__Problem statement__.
List each line of the data that holds the word "scene".

# # # #

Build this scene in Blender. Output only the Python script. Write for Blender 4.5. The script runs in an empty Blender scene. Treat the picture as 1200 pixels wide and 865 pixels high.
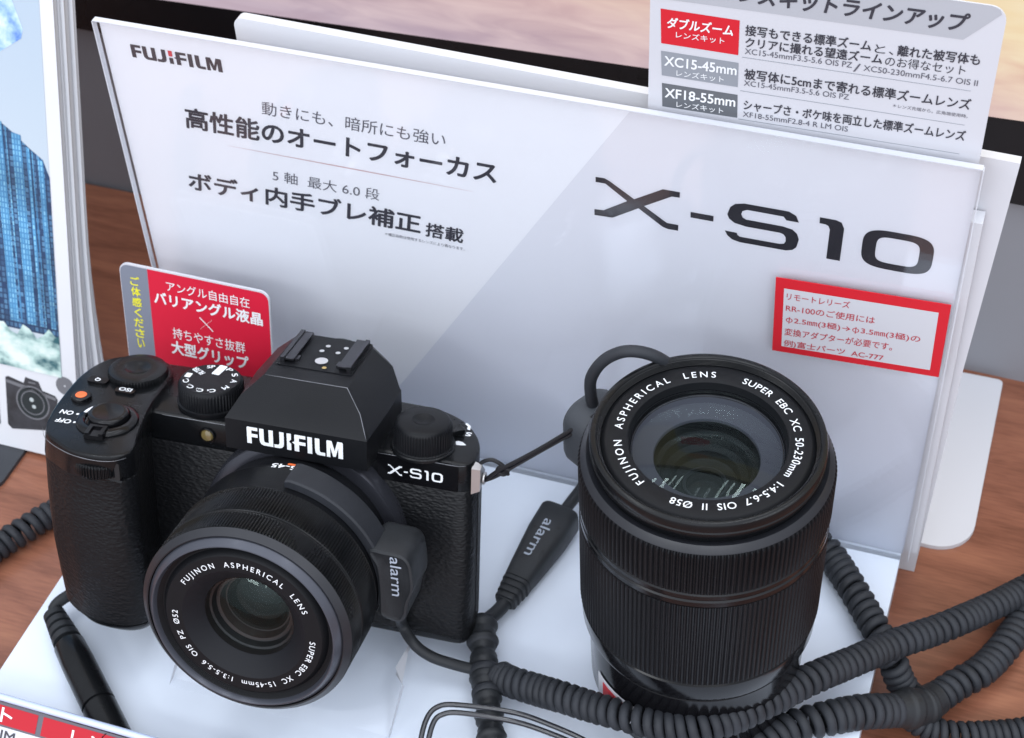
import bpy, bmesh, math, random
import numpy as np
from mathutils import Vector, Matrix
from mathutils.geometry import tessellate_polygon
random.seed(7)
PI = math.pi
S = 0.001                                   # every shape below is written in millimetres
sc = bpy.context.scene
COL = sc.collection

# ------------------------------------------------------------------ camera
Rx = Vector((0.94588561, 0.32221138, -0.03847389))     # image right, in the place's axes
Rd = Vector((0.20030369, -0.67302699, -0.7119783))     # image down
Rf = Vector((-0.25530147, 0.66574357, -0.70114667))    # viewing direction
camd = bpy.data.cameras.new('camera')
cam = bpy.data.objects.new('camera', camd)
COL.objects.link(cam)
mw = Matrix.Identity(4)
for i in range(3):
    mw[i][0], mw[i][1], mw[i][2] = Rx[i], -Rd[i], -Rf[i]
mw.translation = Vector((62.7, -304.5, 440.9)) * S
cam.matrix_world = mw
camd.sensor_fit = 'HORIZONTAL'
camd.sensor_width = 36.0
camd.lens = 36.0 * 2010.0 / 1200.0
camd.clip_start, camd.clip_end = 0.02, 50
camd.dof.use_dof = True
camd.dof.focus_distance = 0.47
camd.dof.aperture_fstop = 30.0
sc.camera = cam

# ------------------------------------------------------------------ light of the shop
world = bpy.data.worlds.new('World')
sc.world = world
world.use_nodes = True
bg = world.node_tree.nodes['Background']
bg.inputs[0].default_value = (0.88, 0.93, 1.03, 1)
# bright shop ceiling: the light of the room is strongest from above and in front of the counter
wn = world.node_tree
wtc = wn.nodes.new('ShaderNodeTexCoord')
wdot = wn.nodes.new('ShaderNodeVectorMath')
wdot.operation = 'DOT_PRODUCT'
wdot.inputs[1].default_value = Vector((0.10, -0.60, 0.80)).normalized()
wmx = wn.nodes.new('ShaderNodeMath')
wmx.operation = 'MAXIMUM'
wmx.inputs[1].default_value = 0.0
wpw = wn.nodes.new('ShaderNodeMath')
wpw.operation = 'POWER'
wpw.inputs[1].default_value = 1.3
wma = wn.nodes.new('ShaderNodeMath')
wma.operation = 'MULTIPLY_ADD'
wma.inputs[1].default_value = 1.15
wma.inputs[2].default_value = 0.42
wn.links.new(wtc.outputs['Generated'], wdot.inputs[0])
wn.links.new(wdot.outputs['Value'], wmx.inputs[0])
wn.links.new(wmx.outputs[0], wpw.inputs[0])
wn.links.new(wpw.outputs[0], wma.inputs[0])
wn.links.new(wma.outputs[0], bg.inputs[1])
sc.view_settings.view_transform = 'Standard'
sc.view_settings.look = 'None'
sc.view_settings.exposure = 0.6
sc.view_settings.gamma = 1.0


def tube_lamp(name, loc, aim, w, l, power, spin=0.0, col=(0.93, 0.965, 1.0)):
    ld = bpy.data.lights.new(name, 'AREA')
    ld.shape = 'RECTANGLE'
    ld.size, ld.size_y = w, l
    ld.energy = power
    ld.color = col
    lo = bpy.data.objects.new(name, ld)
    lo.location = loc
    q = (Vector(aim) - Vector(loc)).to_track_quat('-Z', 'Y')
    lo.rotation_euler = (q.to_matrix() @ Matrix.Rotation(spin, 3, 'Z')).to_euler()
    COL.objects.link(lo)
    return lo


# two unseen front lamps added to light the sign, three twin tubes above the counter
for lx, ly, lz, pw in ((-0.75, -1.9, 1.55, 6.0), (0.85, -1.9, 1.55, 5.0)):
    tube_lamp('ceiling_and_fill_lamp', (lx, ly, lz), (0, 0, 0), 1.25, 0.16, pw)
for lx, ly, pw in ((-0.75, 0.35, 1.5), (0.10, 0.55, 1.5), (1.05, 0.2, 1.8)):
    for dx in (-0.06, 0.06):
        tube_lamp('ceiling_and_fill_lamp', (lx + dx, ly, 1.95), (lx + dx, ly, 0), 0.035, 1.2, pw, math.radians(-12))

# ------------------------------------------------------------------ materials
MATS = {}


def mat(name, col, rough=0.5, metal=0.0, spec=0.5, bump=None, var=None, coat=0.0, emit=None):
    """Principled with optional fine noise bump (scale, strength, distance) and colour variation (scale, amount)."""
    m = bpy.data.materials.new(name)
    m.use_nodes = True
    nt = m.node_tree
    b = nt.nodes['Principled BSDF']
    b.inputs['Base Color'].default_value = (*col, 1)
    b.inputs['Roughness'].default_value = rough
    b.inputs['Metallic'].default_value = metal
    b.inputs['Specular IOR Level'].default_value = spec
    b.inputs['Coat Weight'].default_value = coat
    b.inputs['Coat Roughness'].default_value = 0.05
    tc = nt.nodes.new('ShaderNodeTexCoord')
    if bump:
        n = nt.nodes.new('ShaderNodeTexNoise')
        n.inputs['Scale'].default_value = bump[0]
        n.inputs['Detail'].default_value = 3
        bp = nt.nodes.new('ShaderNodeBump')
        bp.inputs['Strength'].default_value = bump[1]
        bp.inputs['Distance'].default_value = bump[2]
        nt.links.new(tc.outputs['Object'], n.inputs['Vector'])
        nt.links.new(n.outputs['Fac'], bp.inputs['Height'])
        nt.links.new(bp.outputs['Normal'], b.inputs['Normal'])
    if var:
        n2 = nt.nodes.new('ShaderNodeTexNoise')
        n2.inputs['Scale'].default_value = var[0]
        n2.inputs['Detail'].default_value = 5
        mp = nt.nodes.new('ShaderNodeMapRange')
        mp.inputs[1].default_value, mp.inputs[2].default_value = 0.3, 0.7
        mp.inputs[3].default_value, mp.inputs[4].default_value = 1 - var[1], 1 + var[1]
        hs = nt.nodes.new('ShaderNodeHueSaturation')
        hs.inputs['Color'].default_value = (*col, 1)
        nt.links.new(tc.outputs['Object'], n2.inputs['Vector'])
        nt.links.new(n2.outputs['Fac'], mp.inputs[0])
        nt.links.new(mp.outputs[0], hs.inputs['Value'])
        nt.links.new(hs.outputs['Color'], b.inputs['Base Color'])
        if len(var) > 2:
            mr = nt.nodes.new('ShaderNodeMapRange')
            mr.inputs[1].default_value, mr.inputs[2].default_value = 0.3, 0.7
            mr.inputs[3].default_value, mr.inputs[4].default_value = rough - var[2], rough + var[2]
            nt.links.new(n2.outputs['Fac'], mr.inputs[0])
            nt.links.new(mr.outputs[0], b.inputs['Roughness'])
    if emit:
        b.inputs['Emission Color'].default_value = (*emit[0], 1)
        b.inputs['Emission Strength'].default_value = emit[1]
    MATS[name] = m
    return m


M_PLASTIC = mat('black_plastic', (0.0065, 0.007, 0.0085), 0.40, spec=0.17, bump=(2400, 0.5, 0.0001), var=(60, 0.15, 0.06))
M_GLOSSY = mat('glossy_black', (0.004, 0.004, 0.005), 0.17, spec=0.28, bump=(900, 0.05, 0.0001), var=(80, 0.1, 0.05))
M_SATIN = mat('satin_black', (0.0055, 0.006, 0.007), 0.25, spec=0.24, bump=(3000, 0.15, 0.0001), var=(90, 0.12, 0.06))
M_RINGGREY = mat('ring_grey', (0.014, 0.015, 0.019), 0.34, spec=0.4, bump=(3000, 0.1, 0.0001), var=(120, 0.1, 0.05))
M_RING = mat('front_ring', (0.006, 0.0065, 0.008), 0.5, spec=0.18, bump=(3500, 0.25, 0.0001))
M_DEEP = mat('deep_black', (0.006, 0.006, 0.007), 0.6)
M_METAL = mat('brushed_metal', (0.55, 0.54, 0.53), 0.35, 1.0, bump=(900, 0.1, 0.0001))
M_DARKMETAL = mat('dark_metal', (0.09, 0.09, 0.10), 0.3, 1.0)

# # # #

__Complete output__.
Build this scene in Blender. Output only the Python script. Write for Blender 4.5. The script runs in an empty Blender scene. Treat the picture as 1200 pixels wide and 865 pixels high.
sc = bpy.context.scene